Return all lines with the word "that" in them.

[Start]

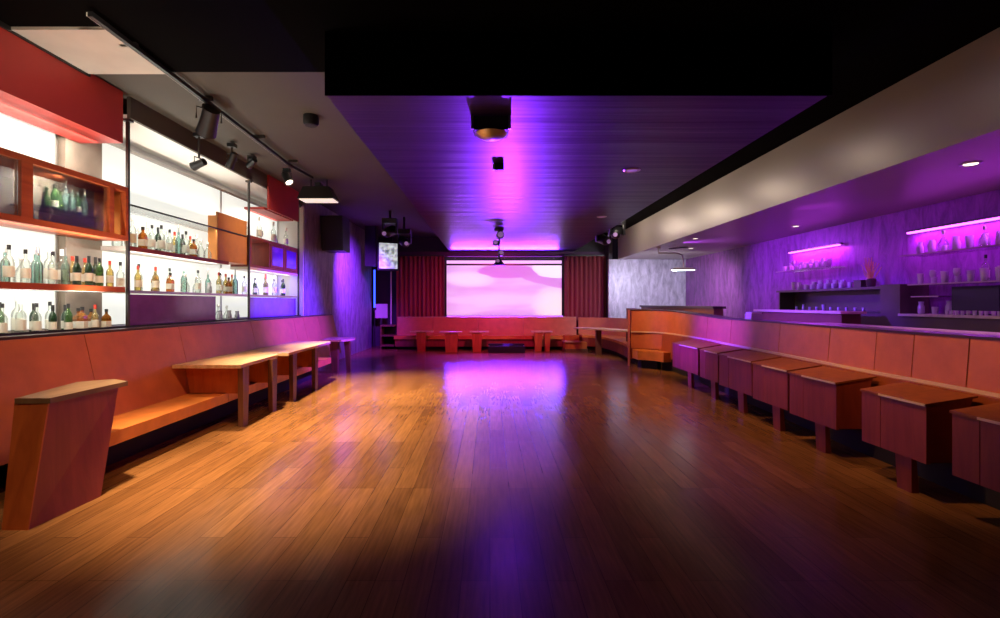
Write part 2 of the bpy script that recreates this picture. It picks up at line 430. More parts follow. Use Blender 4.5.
def curtain(x0, x1, y, z0, z1, label, wave=.045, period=.15):
    bm = MB(); n = int((x1 - x0) / .018)
    rows = [z0, z0 + .3, (z0 + z1) / 2, z1 - .3, z1]
    grid = []
    for iz, z in enumerate(rows):
        r = []
        for i in range(n + 1):
            x = x0 + (x1 - x0) * i / n
            ph = 2 * PI * x / period + .8 * math.sin(x * 3.1) + .15 * iz
            r.append(bm.bm.verts.new((x, y + wave * math.sin(ph) + .02 * math.sin(ph * .37 + iz), z)))
        grid.append(r)
    for a in range(len(rows) - 1):
        for i in range(n):
            bm.bm.faces.new((grid[a][i], grid[a][i + 1], grid[a + 1][i + 1], grid[a + 1][i]))
    xm = (x0 + x1) / 2
    t = thing('stage_curtain', (xm, y, z0), label, 'curtain')
    o = bm.build('drape', M['curtain'], t, smooth=True)
    md = o.modifiers.new('thickness', 'SOLIDIFY'); md.thickness = .012
    MB().box(x0, x1, y - .03, y + .03, z1, z1 + .05).build('heading_rail', M['darksteel'], t)
    return t
curtain(-3.2, -1.56, 17.12, .05, 3.1, 'pleated wine red curtain left of the bright screen')
curtain(2.55, 3.97, 17.12, .05, 3.1, 'pleated wine red curtain right of the bright screen')

# ------------------------------------------------------------------ left banquette
b = thing('banquette', (-3.5, 4, 0), 'long orange vinyl banquette along the left bar', 'banquette')
ys = [2.6, 4.78, 6.23, 8.1, 9.85, 10.37, 11.27, 12.35]
for y0, y1 in zip(ys, ys[1:]):
    MB().yprism([(-3.67, .28), (-3.88, 1.20), (-4.0, 1.20), (-4.0, .28)], y0 + .004, y1 - .004).build('backrest_panel', M['vinyl'], b, bevel=.018, smooth=True)
for y0, y1 in ((4.10, 6.2), (6.2, 8.1), (8.1, 10.2)):
    MB().box(-3.70, -3.24, y0 + .004, y1 - .004, .275, .39).build('seat_cushion', M['seat'], b, bevel=.03, smooth=True, seg=3)
MB().box(-3.98, -3.52, 4.1, 10.15, 0, .275).build('plinth', M['plinth'], b)
MB().box(-4.06, -3.90, 2.6, 12.35, 1.201, 1.225).build('cap_rail', M['darkcap'], b)

# near leaning table
t = thing('banquette_table', (-3.1, 3.6, 0), 'nearest left table with a brown slab top on a leaning red plank base', 'table')
bt = [(-3.22, 3.31), (-3.05, 3.31), (-3.02, 3.88), (-3.22, 3.88)]
tp = [(-3.31, 3.50), (-3.08, 3.50), (-3.10, 4.17), (-3.44, 4.17)]
MB().hexa([(x, y, 0) for x, y in bt], [(x, y, .80) for x, y in tp]).build('pedestal', M['redwood'], t, bevel=.006)
# lighter facing board on the end that looks at the dance floor entrance
MB().hexa([(-3.225, 3.30, .0), (-3.05, 3.30, 0), (-3.05, 3.31, 0), (-3.225, 3.31, 0)],
          [(-3.315, 3.485, .80), (-3.08, 3.485, .80), (-3.08, 3.499, .80), (-3.315, 3.499, .80)]).build('end_board', M['orangewood'], t)
tag(t.children[-1], 'lighter orange end board')
MB().prism([(-3.30, 3.47), (-3.06, 3.48), (-3.07, 4.24), (-3.28, 4.36), (-3.47, 4.20)], .80, .838).build('table_top', M['darktop'], t, bevel=.006)

def bench_table(y0, y1, legs, label, xb=-3.765, xf=-2.97, z=.765, name='banquette_table'):
    t = thing(name, (-3.4, (y0 + y1) / 2, 0), label, 'table')
    MB().prism([(xb, y0), (xf + .02, y0), (xf - .0, y0 + .12), (xf - .06, y1 - .15), (xf - .14, y1), (xb, y1)], z - .04, z).build('table_top', M['tabletop'], t, bevel=.007)
    for i, yl in enumerate(legs):
        MB().hexa([(-3.05, yl - .06, 0), (-2.99, yl - .06, 0), (-2.99, yl + .06, 0), (-3.05, yl + .06, 0)],
                  [(-3.05, yl - .08, z - .04), (-2.985, yl - .08, z - .04), (-2.985, yl + .08, z - .04), (-3.05, yl + .08, z - .04)]).build('leg', M['brownleg'], t, bevel=.004)
        MB().hexa([(-3.67, yl + .0, .394), (-3.055, yl, .394), (-3.055, yl + .03, .394), (-3.67, yl + .03, .394)],
                  [(-3.74, yl, z - .04), (-3.055, yl, z - .04), (-3.055, yl + .03, z - .04), (-3.74, yl + .03, z - .04)]).build('side_panel', M['orangewood'], t)
    return t
bench_table(5.92, 7.28, (6.12, 6.94), 'tan topped table over the left bench, nearest of the three with brown legs')
bench_table(7.32, 9.65, (7.66, 8.62), 'tan topped long table in the middle of the left bench')
t = thing('banquette_table', (-3.3, 10.9, 0), 'small free standing tan table past the far end of the left bench', 'table')
MB().prism([(-3.55, 10.45), (-3.1, 10.42), (-2.94, 10.75), (-3.0, 11.2), (-3.2, 11.35), (-3.6, 11.3)], .69, .73).build('table_top', M['tabletop'], t, bevel=.007)
MB().hexa([(-3.40, 10.75, 0), (-3.28, 10.75, 0), (-3.28, 10.85, 0), (-3.40, 10.85, 0)], [(-3.44, 10.7, .69), (-3.26, 10.7, .69), (-3.26, 10.85, .69), (-3.44, 10.85, .69)]).build('leg', M['brownleg'], t)
MB().hexa([(-3.14, 10.95, 0), (-3.06, 10.95, 0), (-3.06, 11.05, 0), (-3.14, 11.05, 0)], [(-3.20, 10.95, .69), (-3.08, 10.95, .69), (-3.08, 11.07, .69), (-3.20, 11.07, .69)]).build('leg', M['brownleg'], t)

# ------------------------------------------------------------------ left bar display
FX, BX = -4.1, -4.44       # shelf front and back
# frosted lit panels behind the bottles
for y0, y1, lb in ((2.4, 5.25, 'lit frosted panel behind the near left bottles'), (5.86, 8.46, 'lit frosted panel behind the middle left shelves'),
               (8.5, 10.72, 'lit frosted panel behind the far left shelves')):
    p = thing('backlit_panel', (-4.6, (y0 + y1) / 2, 1.2), lb, 'light panel')
    MB().box(-4.60, -4.57, y0, y1, 1.24, 3.4).build('diffuser', M['backlit'], p)
    fr = MB(); fr.box(-4.61, -4.56, y0 - .02, y0, 1.2, 3.44).box(-4.61, -4.56, y1, y1 + .02, 1.2, 3.44).box(-4.61, -4.56, y0, y1, 1.2, 1.24).box(-4.61, -4.56, y0, y1, 3.4, 3.44)
    fr.build('frame', M['steel'], p)
struct('trim_6', MB().box(-4.72, -4.5, 5.30, 5.80, 1.2, 3.58), M['concrete'], 'brown grey column between the lit bar panels', 'column')
struct('wall_bar_end', MB().box(-4.72, -4.02, 10.76, 10.80, 1.17, 3.6), M['white'], 'end wall of the left bar recess', 'wall')

# back bar ledge with metal nosing
c = thing('bar_ledge', (-4.3, 6.5, 1.17), 'long dark edged ledge behind the left banquette', 'ledge')
MB().box(-4.56, -4.075, 2.4, 10.74, 1.17, 1.20).build('slab', M['steel'], c)
MB().box(-4.075, -4.063, 2.4, 10.74, 1.17, 1.245).build('nosing', M['blackplastic'], c)
# posts
for y, nm in ((5.66, 'left of the two large bays'), (8.5, 'at the middle of the far shelves'), (10.70, 'at the end of the far shelves')):
    p = thing('shelf_post', (-4.1, y, 1.2), 'thin steel shelf post ' + nm, 'post')
    MB().box(-4.115, -4.085, y - .015, y + .015, 1.203, 3.55).build('upright', M['darksteel'], p)
    MB().box(-4.14, -4.06, y - .04, y + .04, 3.55, 3.578).build('top_plate', M['darksteel'], p)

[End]

# [Output below]
Write part 2 of the bpy script that recreates this picture. It picks up at line 430. More parts follow. Use Blender 4.5.
# lighter facing board on the end that looks at the dance floor entrance